(Scenes as source code)

- - -

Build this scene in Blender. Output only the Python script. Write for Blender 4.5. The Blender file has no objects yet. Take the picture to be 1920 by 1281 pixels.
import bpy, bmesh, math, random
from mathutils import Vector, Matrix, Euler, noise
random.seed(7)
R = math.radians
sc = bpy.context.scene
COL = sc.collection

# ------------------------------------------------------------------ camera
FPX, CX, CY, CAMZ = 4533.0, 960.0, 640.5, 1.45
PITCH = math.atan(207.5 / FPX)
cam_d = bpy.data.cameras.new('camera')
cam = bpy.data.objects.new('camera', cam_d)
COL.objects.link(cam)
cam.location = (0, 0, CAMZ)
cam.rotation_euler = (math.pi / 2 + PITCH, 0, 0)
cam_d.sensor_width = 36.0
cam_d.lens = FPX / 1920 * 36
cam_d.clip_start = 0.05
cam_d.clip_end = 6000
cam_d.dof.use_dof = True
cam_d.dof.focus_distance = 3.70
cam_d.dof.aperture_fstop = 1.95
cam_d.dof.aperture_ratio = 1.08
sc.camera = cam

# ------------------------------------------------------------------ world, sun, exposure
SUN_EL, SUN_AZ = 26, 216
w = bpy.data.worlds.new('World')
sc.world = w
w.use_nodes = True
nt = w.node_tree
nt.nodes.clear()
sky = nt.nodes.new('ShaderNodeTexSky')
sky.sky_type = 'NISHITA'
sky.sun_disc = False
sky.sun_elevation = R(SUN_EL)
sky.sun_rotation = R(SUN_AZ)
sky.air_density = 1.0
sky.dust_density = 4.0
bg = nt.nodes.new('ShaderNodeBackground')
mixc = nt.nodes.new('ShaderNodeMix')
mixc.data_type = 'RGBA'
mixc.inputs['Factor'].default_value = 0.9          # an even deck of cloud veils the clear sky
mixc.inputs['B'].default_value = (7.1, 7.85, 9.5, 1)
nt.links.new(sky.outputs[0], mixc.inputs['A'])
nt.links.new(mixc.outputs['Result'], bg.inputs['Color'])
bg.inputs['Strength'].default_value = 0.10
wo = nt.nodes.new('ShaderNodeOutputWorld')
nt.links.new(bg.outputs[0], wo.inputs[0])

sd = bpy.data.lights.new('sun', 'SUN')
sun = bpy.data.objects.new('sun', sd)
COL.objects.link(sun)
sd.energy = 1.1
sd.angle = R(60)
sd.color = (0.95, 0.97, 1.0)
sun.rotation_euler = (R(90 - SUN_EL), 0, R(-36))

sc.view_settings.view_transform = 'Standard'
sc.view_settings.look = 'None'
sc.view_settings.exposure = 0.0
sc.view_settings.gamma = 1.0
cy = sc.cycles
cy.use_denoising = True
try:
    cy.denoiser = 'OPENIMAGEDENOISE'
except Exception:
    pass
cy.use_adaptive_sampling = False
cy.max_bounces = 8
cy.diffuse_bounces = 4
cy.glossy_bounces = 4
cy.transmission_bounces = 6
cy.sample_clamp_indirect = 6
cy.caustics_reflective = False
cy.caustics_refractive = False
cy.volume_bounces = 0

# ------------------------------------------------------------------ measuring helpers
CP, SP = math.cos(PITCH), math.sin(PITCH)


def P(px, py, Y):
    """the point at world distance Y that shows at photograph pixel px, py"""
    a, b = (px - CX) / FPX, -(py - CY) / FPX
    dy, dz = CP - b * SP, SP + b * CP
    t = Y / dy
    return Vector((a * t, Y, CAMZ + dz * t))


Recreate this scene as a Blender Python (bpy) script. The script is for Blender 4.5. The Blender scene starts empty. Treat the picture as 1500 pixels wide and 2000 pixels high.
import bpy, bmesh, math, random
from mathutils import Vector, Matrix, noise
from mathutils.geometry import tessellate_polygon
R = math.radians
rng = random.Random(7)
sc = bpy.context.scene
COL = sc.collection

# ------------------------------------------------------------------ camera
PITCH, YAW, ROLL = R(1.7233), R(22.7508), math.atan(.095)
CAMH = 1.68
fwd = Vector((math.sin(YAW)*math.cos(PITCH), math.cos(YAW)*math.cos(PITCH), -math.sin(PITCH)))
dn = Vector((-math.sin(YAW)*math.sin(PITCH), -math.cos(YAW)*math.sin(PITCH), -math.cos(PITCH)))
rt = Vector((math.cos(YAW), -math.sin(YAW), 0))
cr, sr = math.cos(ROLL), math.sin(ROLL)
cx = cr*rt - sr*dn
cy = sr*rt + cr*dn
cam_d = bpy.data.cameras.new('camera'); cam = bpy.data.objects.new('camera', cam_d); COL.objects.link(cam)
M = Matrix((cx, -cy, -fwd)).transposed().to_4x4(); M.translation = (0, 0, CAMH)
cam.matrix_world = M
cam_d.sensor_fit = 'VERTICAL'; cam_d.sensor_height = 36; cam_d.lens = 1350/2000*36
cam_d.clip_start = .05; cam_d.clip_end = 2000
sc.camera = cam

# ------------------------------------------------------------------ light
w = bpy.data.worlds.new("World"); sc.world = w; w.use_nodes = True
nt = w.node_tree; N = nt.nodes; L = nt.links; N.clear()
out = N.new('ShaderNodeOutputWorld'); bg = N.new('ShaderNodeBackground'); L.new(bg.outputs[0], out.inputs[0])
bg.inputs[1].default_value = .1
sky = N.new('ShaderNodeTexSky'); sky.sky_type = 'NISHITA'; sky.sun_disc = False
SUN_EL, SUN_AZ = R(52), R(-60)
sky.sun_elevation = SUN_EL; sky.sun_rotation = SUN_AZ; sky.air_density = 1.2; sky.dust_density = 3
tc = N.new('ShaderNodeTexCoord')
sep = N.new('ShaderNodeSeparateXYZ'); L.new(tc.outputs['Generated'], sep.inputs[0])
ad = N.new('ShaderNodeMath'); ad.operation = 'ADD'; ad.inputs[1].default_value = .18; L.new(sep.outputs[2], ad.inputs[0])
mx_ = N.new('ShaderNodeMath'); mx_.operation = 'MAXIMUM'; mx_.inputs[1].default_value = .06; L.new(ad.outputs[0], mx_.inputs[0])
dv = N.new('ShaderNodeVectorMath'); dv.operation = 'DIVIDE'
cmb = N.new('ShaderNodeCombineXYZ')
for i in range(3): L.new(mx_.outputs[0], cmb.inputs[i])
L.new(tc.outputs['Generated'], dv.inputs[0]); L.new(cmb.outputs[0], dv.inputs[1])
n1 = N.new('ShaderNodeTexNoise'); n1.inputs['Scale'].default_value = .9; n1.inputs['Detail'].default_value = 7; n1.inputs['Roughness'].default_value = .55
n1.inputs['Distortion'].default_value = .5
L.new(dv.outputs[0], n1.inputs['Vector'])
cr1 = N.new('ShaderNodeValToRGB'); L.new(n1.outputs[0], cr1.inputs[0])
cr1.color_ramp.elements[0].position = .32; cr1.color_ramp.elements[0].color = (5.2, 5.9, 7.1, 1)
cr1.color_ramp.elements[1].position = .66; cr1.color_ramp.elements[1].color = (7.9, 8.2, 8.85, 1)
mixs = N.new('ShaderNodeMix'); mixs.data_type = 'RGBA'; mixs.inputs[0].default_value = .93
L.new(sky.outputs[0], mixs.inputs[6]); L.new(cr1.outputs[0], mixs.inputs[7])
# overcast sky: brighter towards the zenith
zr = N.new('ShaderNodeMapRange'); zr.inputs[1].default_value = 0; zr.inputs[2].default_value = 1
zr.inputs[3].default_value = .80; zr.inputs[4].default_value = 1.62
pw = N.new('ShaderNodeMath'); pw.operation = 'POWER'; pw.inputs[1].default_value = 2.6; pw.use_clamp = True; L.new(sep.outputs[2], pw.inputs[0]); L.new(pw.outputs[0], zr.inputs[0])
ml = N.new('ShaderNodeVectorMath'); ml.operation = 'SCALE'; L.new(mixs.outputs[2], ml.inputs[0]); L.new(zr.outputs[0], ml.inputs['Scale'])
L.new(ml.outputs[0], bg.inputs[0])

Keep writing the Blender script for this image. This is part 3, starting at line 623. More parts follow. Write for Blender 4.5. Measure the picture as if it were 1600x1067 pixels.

- - -

Your instructions >> Scan the records above, count the lines with "Python" in them, and give only the number.

Correct output >> 2